So, you like riddles, eh? Here are three of our favorite riddles about funerals, death, and cemeteries that will stump you for sure. Answers to each riddle follow; once you get the answer to each riddle, pass them on to your friends!
3 Baffling Funeral Riddles
1. A POEM
The person who makes it doesn’t need it
The person who buys it doesn’t want it
And the person who uses it doesn’t know it.
What is it?
2. AN ACCIDENT
Two vehicles were involved in an accident in the middle of town. The man who was driving a little green car had overtaken a big black car. The driver of the green car had misjudged the distance between him and the on-coming traffic and had to swerve back in, causing the black car to swerve and crash into a shop window.
When the occupants of the cars were examined everyone in the green car was safe, but in the black car was one dead man. However, the driver of the green car was not charged with manslaughter.
Why not?
3. FUNERAL SERENDIPITY
A woman, while at the funeral of her own mother, met a guy whom she did not know. She thought this guy was amazing. She believed him to be her dream guy so much, that she fell in love with him right there, but never asked for his number and could not find him.
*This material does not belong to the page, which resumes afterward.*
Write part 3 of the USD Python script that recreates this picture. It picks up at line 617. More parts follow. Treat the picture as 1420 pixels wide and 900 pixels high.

A few days later she killed her sister.
Urns Made in the USA
What is her motive for killing her sister?
(Answers below)
Answers
1. A POEM: ANSWER
A casket.
2. AN ACCIDENT: ANSWER
The black car was a hearse on its way to a funeral.
3. FUNERAL SERENDIPITY: ANSWER
The woman reasoned that if the guy appeared at her mother’s funeral, then he might appear another family funeral.
There is a legend about this riddle, that it was developed by “a famous psychologist” to help decipher whether someone is a psychopath or sociapath. The reasoning is, the answer is so twisted that to guess correctly, one must be a sociopath. However, Snopes has a write-up about this riddle that sounds more plausible. Here is the gist of it:
… just because someone is crazy doesn’t mean he’s also stupid. Psychopaths (also known as sociopaths) possess the same problem-solving skills that the rest of us do, and some of them have been found to be remarkably brilliant (Ted Bundy, for example).
The assumption that all sociopaths approach problems with a “Whom can I kill to solve this?” mentality (and that sociopaths believe everyone else thinks this way as well) is an erroneous assumption based upon a false stereotype. Most sociopaths would find this question as illogical as the rest of us and ponder a whole range of other possibilities (e.g., why didn’t the girl strike up a conversation with the man at the funeral, examine the condolence book afterwards, or ask her sister about him?), and rather than just blurting out the purported “typical” response, many of them would provide answers just as mainstream as those offered by us “normal” folks (e.g., one sister thought the other was involved with the mystery man and killed her sibling over an imagined romantic rivalry).